There are lots of debates regarding human nature. It seems there always have been. Some say we are mostly a product of nature, others say its nurture that makes us who we are, while still others say both play a role. What about one’s unique individuality ask some?
On the other hand, some arguments are based on the goodness or lack of such in human nature. Are people basically good or are we intrinsically bad or evil? Or does it vary from person to person, and we can therefore divide people into categories of good or bad?
John Morley, a mostly 19th Century author, newspaper editor, member of Britain’s Liberal Party and onetime Ambassador to Ireland once wrote, “The belief that human nature is basically good is the key to that secularizes the world.” That is, if humans are basically good, there is no need for God, confession, redemption, and forgiveness.

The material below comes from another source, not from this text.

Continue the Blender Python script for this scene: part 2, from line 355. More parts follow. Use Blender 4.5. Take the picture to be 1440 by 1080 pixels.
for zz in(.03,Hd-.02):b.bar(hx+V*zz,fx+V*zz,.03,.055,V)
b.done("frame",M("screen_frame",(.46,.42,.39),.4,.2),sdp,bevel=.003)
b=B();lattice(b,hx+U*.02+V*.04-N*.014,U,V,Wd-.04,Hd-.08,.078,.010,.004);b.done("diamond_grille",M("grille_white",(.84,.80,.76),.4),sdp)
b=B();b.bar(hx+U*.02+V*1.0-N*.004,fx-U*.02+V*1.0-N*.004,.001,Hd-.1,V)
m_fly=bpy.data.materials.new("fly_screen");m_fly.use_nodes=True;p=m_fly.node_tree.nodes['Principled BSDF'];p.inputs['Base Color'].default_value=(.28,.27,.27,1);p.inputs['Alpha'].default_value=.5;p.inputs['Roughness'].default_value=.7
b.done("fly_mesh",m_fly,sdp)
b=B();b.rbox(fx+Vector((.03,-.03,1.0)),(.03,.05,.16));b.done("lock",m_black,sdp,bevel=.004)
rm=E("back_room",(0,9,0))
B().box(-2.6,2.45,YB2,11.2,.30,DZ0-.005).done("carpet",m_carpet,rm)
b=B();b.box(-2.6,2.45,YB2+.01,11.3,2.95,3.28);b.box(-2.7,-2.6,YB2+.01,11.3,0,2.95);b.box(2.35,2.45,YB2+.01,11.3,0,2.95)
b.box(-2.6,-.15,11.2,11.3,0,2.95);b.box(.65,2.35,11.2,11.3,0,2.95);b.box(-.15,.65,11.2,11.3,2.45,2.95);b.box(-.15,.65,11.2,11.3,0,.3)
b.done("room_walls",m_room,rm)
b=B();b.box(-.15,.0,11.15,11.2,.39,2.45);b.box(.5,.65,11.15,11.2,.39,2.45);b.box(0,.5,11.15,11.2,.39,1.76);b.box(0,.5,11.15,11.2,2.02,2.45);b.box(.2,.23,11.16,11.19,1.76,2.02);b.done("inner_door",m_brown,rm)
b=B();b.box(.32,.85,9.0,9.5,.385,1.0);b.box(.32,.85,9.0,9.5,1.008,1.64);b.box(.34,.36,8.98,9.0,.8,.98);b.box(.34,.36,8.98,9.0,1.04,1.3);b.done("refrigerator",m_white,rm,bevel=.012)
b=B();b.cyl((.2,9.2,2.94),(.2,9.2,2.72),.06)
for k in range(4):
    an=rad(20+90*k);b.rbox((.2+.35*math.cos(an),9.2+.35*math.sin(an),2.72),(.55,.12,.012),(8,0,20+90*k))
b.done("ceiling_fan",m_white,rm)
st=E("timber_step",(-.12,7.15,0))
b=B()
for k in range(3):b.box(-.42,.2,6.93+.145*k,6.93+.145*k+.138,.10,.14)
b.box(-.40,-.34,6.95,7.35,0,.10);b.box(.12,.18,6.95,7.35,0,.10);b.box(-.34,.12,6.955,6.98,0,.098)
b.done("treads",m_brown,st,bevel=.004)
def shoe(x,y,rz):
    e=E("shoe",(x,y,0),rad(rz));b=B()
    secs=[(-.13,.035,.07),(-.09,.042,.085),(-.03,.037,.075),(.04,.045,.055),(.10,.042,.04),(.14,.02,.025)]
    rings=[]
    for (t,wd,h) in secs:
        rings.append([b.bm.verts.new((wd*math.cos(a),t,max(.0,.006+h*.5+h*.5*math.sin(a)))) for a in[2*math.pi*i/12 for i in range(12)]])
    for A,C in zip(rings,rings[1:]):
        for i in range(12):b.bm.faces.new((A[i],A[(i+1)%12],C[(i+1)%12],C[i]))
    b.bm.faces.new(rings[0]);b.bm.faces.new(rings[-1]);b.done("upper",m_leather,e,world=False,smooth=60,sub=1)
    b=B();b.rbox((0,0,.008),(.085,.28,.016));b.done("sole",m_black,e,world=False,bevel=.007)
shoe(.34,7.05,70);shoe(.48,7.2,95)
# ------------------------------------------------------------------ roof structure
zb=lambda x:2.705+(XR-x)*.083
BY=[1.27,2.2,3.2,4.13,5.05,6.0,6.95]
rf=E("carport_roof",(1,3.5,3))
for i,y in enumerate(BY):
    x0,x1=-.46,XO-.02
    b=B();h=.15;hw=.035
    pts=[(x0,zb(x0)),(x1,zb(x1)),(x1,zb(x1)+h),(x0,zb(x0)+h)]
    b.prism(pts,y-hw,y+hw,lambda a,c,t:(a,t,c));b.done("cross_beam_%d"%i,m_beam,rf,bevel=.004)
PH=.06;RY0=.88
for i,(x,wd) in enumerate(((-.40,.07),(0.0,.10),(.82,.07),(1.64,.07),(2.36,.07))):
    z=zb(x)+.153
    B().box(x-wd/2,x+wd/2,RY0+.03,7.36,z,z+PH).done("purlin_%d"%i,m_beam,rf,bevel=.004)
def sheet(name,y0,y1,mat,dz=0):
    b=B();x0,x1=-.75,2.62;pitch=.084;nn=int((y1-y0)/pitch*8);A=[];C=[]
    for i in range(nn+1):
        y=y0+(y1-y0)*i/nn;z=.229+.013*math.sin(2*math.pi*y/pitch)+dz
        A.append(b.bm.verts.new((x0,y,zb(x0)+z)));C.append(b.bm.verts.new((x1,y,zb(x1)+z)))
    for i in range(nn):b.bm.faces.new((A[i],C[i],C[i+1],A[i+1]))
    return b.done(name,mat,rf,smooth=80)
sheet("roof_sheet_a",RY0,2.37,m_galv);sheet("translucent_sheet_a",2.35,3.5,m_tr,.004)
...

Yes, at creation God created humanity and said it was good. Yet I had one Hebrew scholar say the word good (tov) in Hebrew meant more that “it works” than it did any moral assessment. And in the creation account this good creation went out on its own and rebelled from any created goodness. This still good creation continues to do so.
We Lutherans tend to have a “both/and” view of many things, including human nature. Calvinists are much more pessimistic about us humans while Unitarians and many others are much more optimistic. We tend to go along with Martin Luther’s “simul Justus et peccator” view, that is, we are simultaneously saint and sinner.
This view of Luther’s means we are not one moment good and another moment bad. It means even when doing good, we are yet sinners. It also means even when sinning we are those yet loved and redeemed by God.
This all means you and I and all those billions around us cannot be boiled down to something as simplistic or clear cut as “good” or “bad”. We are the whole human package. We are very much those of the “simul Justus……” variety. We are those called to love the neighbor and those loved ultimately and best by God.
Perhaps the ultimate place to see human nature is the cross. In the cross we see what humanity tends to do with God’s will for a creation called good. Humanity tends to reject it even at times to the point of violence. In the cross we also see the value God places on humanity. We see the length to which God is willing to go to redeem and remake rebellious humanity into a creation that can yet be called good but only because God makes it so.
We are inching toward Lent. Lent is not to be a morose time or a season to depress us. It is to be a serious time. It is a time to take seriously who we are and who we are not. It is a time to take the grace of God in Jesus seriously….seriously enough to trust that God’s work is to redeem sin, not conquer or subdue those who sin.
So what is human nature after all? It is something God cares for and cares for deeply. It is not ever left to its own. We are free to argue about nature vs nurture and such. We do so under the grace of one who can and does redeem the ills and errors of both.